The important question with respect to the Government's intentions to reform the Resource Management Act is whether, in fact, a loosening of the reins will contribute to further degradation of the natural environment.
The Government claims that its intention is to cut through red tape delaying projects, without compromising environmental protections.
The two goals seem oppositional, but an initial study of the parliamentary select committee's report on the first phase of legislative change leaves an impression of providing reasonable protections for continued public participation in efforts to restrain "growth" at any price.
Some 167 changes the Government promised to make to the Act will in large part continue, though there have been some amendments and reversals to the more draconian ideas.
One such was an intent to restrict appeals to the Environment Court about district plan changes, but this has been discarded. And local councils will continue to be able to reject development plans which are judged to have more than minor impact on the environment.
However, efforts by some submitters to challenge the intent to remove tree protection measures in district plans have been rejected.

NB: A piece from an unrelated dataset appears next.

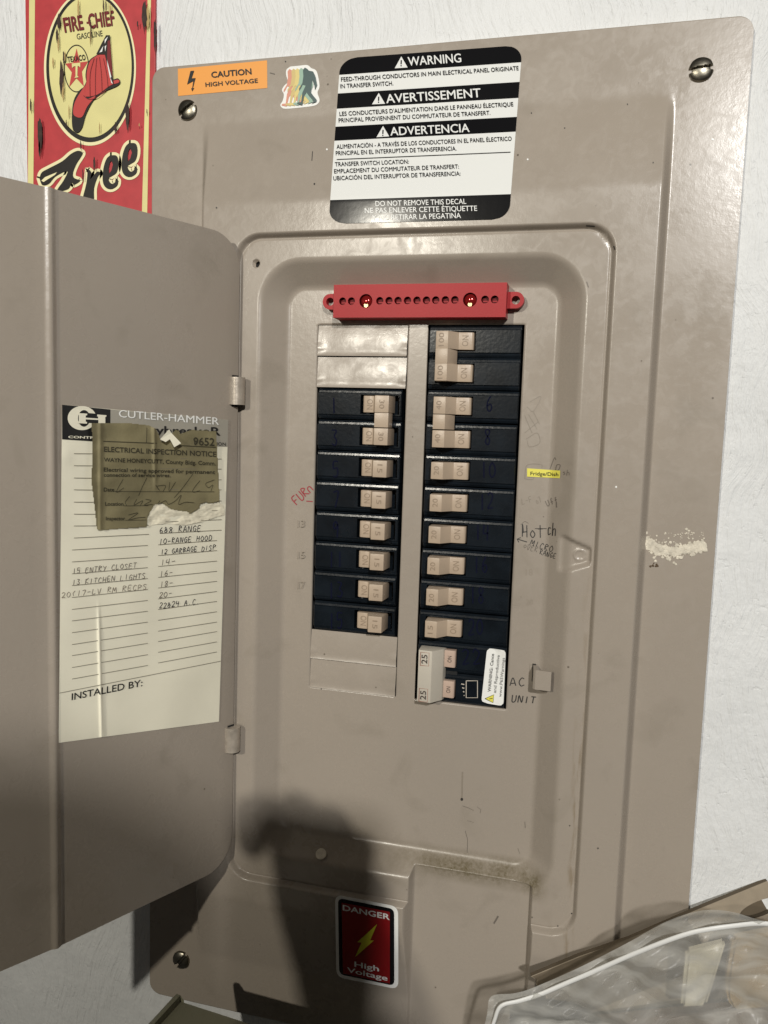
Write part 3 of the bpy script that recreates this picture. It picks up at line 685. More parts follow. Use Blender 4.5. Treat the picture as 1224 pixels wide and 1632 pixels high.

Of greater significance has been the way the committee has dealt with the proposals to further "fast-track" major projects, and in this regard the proposed Bill contains few changes: the mechanisms for speeding developments considered to be of national importance remain, and the range of them has been broadened and now include a proviso for a "network utility operation" - new power lines or roads, for example - extended to more than one district or region.
Thus the extended so-called "call-in" powers will effectively give the cabinet of the day the power to bypass or shorten the public participation process when projects deemed to be of national - and political - importance are considered.
These can now include roads and new power lines, but the amendments also include a clause which is a charter for other controversial utilities, such as new prisons, if they "will assist the Crown in fulfilling its public health, welfare, security, or safety obligations or functions ".
There are provisions to speed resource consent applications and remove opportunities for trade competitors to delay or interfere with process, and limitations on the seemingly endless opportunities to delay district plan changes.
There are many other amendments of a technical and substantially minor nature, but the Bill will still proceed to effect the creation of an Environmental Protection Agency although precisely what its scope, functions and structure will be, other than in relation to processing applications for proposals of national significance, will have to await a second amended Bill.
The power of the Environment Court to require appellants to put up security for costs in appeals has been restored - a feature that will be viewed by many as potentially onerous and restrictive of public objection, although the record of the court is that it enforced this requirement only rarely.
Also of concern is how the committee has not really dealt with relevance in the public interest - such as an objector, for example, resident in Otago opposed on principle to the damming of the Hurunui River in North Canterbury - although it claims it "would be concerned" if the amended Act did not "adequately protect the public interest" or resulted "in the exclusion of anyone with an interest that is greater than the public interest generally." In fact the committee appears to have left the issue reliant on case law and the courts.
The second phase of legislation is, according to the Government, to deal with greater central government direction of local authorities to improve the management of aquaculture, infrastructure, urban design and water quality and services; align the revised Act with the Building Act, the Historic Places Act, and new conservation and forests legislation, as well as other matters considered "too complex" to be included in the first phase.
This is an unsatisfactory and costly way of causing major reforms to a vital piece of legislation whose broad political purpose, if achieved, will potentially further undermine the protection of the natural environment, but the select committee process in dealing with the first phase has at least demonstrated that the public's voice has been heard and, in large part, given fair consideration.